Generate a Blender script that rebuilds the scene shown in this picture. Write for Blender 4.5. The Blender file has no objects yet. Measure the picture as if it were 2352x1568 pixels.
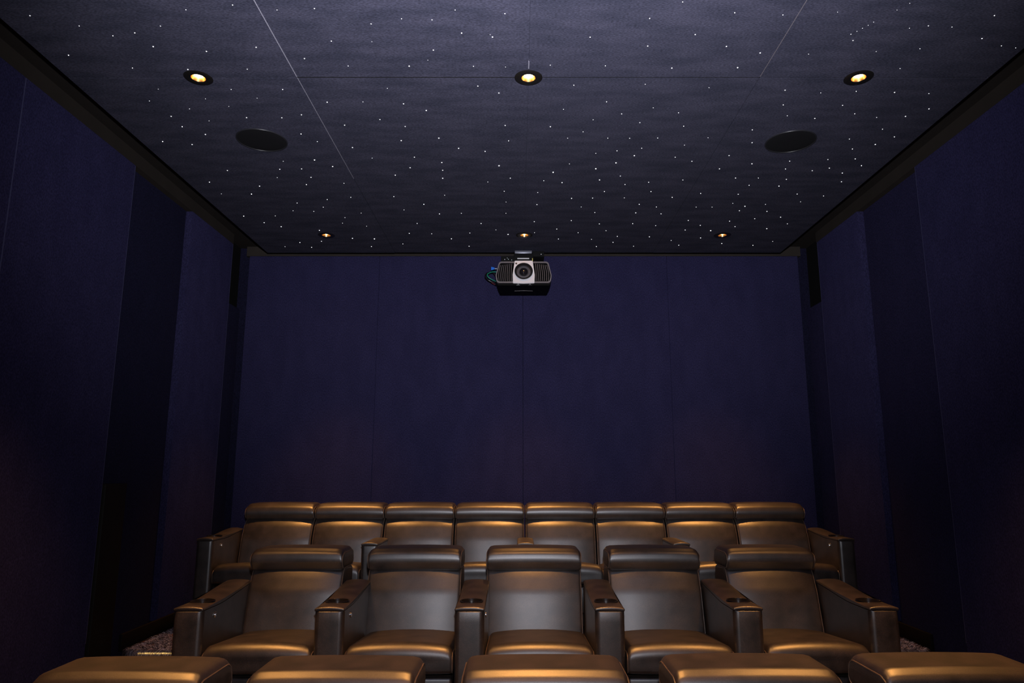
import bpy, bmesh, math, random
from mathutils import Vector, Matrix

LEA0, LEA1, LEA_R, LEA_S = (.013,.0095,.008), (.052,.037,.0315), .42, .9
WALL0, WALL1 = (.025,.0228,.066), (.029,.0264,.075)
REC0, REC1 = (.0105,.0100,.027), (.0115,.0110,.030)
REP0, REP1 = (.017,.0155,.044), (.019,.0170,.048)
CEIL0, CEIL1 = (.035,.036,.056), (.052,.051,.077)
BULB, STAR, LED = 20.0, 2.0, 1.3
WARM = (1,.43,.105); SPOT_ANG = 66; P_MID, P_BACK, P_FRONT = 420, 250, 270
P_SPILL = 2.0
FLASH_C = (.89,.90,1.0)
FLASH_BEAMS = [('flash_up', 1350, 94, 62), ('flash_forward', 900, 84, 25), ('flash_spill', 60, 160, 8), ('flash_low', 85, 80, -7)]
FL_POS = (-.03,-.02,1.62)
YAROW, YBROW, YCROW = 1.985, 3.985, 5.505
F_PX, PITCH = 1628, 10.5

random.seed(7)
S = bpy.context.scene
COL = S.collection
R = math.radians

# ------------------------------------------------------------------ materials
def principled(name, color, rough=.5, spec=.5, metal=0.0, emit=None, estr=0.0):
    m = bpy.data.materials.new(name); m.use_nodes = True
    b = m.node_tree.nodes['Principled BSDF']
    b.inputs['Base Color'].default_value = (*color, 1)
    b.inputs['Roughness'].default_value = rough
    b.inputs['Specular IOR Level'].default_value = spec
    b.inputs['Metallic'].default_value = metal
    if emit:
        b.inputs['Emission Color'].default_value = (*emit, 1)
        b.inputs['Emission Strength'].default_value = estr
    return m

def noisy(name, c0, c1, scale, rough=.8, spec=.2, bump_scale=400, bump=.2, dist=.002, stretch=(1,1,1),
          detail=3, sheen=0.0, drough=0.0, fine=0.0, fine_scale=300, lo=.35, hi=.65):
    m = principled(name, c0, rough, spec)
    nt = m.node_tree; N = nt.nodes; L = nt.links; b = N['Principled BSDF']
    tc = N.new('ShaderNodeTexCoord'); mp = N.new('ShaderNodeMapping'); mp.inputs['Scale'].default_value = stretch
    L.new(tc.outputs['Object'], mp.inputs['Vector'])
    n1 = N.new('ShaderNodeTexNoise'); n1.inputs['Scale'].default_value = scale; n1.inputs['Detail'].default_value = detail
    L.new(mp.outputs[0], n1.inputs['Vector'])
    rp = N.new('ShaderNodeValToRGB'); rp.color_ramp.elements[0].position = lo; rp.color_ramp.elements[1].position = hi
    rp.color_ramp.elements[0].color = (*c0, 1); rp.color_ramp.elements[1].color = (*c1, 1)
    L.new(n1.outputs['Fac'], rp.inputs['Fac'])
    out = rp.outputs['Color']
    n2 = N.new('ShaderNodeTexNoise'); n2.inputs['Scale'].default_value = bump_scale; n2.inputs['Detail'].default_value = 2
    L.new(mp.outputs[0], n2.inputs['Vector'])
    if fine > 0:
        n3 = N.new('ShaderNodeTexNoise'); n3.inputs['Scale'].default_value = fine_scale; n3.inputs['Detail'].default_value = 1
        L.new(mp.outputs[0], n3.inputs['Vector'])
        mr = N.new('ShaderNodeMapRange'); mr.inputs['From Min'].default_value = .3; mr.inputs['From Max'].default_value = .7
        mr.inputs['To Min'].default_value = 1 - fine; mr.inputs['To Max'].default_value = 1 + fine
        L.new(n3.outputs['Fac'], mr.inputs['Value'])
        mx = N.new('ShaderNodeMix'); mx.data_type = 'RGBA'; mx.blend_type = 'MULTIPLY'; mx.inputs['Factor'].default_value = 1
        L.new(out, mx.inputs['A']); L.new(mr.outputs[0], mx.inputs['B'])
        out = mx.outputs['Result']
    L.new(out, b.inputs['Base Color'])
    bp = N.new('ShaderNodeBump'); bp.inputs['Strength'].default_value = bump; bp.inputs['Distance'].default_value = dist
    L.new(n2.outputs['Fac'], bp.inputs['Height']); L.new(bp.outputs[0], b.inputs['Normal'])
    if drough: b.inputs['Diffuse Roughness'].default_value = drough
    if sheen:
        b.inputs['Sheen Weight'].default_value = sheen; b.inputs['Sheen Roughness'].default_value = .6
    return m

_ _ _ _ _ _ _

- Problem description:
Write out the whole listing exactly, and drop the pictures.

- Complete answer:
Generate a Blender script that rebuilds the scene shown in this picture. Write for Blender 4.5. The Blender file has no objects yet. Measure the picture as if it were 2352x1568 pixels.
import bpy, bmesh, math, random
from mathutils import Vector, Matrix

LEA0, LEA1, LEA_R, LEA_S = (.013,.0095,.008), (.052,.037,.0315), .42, .9
WALL0, WALL1 = (.025,.0228,.066), (.029,.0264,.075)
REC0, REC1 = (.0105,.0100,.027), (.0115,.0110,.030)
REP0, REP1 = (.017,.0155,.044), (.019,.0170,.048)
CEIL0, CEIL1 = (.035,.036,.056), (.052,.051,.077)
BULB, STAR, LED = 20.0, 2.0, 1.3
WARM = (1,.43,.105); SPOT_ANG = 66; P_MID, P_BACK, P_FRONT = 420, 250, 270
P_SPILL = 2.0
FLASH_C = (.89,.90,1.0)
FLASH_BEAMS = [('flash_up', 1350, 94, 62), ('flash_forward', 900, 84, 25), ('flash_spill', 60, 160, 8), ('flash_low', 85, 80, -7)]
FL_POS = (-.03,-.02,1.62)
YAROW, YBROW, YCROW = 1.985, 3.985, 5.505
F_PX, PITCH = 1628, 10.5

random.seed(7)
S = bpy.context.scene
COL = S.collection
R = math.radians

# ------------------------------------------------------------------ materials
def principled(name, color, rough=.5, spec=.5, metal=0.0, emit=None, estr=0.0):
    m = bpy.data.materials.new(name); m.use_nodes = True
    b = m.node_tree.nodes['Principled BSDF']
    b.inputs['Base Color'].default_value = (*color, 1)
    b.inputs['Roughness'].default_value = rough
    b.inputs['Specular IOR Level'].default_value = spec
    b.inputs['Metallic'].default_value = metal
    if emit:
        b.inputs['Emission Color'].default_value = (*emit, 1)
        b.inputs['Emission Strength'].default_value = estr
    return m

def noisy(name, c0, c1, scale, rough=.8, spec=.2, bump_scale=400, bump=.2, dist=.002, stretch=(1,1,1),
          detail=3, sheen=0.0, drough=0.0, fine=0.0, fine_scale=300, lo=.35, hi=.65):
    m = principled(name, c0, rough, spec)
    nt = m.node_tree; N = nt.nodes; L = nt.links; b = N['Principled BSDF']
    tc = N.new('ShaderNodeTexCoord'); mp = N.new('ShaderNodeMapping'); mp.inputs['Scale'].default_value = stretch
    L.new(tc.outputs['Object'], mp.inputs['Vector'])
    n1 = N.new('ShaderNodeTexNoise'); n1.inputs['Scale'].default_value = scale; n1.inputs['Detail'].default_value = detail
    L.new(mp.outputs[0], n1.inputs['Vector'])
    rp = N.new('ShaderNodeValToRGB'); rp.color_ramp.elements[0].position = lo; rp.color_ramp.elements[1].position = hi
    rp.color_ramp.elements[0].color = (*c0, 1); rp.color_ramp.elements[1].color = (*c1, 1)
    L.new(n1.outputs['Fac'], rp.inputs['Fac'])
    out = rp.outputs['Color']
    n2 = N.new('ShaderNodeTexNoise'); n2.inputs['Scale'].default_value = bump_scale; n2.inputs['Detail'].default_value = 2
    L.new(mp.outputs[0], n2.inputs['Vector'])
    if fine > 0:
        n3 = N.new('ShaderNodeTexNoise'); n3.inputs['Scale'].default_value = fine_scale; n3.inputs['Detail'].default_value = 1
        L.new(mp.outputs[0], n3.inputs['Vector'])
        mr = N.new('ShaderNodeMapRange'); mr.inputs['From Min'].default_value = .3; mr.inputs['From Max'].default_value = .7
        mr.inputs['To Min'].default_value = 1 - fine; mr.inputs['To Max'].default_value = 1 + fine
        L.new(n3.outputs['Fac'], mr.inputs['Value'])
        mx = N.new('ShaderNodeMix'); mx.data_type = 'RGBA'; mx.blend_type = 'MULTIPLY'; mx.inputs['Factor'].default_value = 1
        L.new(out, mx.inputs['A']); L.new(mr.outputs[0], mx.inputs['B'])
        out = mx.outputs['Result']
    L.new(out, b.inputs['Base Color'])
    bp = N.new('ShaderNodeBump'); bp.inputs['Strength'].default_value = bump; bp.inputs['Distance'].default_value = dist
    L.new(n2.outputs['Fac'], bp.inputs['Height']); L.new(bp.outputs[0], b.inputs['Normal'])
    if drough: b.inputs['Diffuse Roughness'].default_value = drough
    if sheen:
        b.inputs['Sheen Weight'].default_value = sheen; b.inputs['Sheen Roughness'].default_value = .6
    return m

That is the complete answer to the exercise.